No segundo ensaio, o estudo investigou os fatores do ambiente escolar e seu entorno que poderiam contribuir para a manifestação de comportamentos violentos entre os alunos, utilizando dados das Provas Brasil de 2007 e 2009. Esse estudo foi financiado pelo programa Observatório da Educação, em parceria com o Instituto Nacional de Estudos e Pesquisas Educacionais (Inep) e a Coordenação de Aperfeiçoamento de Pessoal de Nível Superior (Capes). Os resultados evidenciam que a educação tem, de fato, o poder de transformar realidades. Ao reunir os estudos citados ao longo deste texto, reafirmo minha convicção de que a redução da maioridade penal para 16 anos não trará bons resultados para a sociedade. Por outro lado, acredito que o investimento em educação, como demonstram as pesquisas, vão trazer resultados positivos.
Em conclusão, a discussão sobre a redução da maioridade penal no Brasil revela uma abordagem superficial para um problema complexo e multifacetado.

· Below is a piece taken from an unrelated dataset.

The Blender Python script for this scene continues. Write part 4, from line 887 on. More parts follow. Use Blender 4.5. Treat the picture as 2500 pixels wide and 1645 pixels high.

Em vez de buscar soluções que promovam a punição e a exclusão, é essencial investir em políticas públicas que priorizem a educação, a reabilitação e a inclusão social dos jovens. Assim, adotar medidas socioeducativas, conforme prevê o ECA, investir na educação pública e oferecer oportunidades de ingresso no mercado de trabalho me parece um caminho mais eficaz para enfrentar a criminalidade, proporcionando aos adolescentes a chance de um futuro mais digno e produtivo.
Jogar jovens em um sistema prisional ineficaz não apenas perpetua o ciclo de violência e condena esses jovens a criminalidade, mas também compromete o futuro da sociedade como um todo. É necessário, portanto, repensar nossas estratégias e priorizar a construção de um ambiente que permita a verdadeira ressocialização, assegurando que nossas crianças e adolescentes possam se desenvolver plenamente, longe do crime.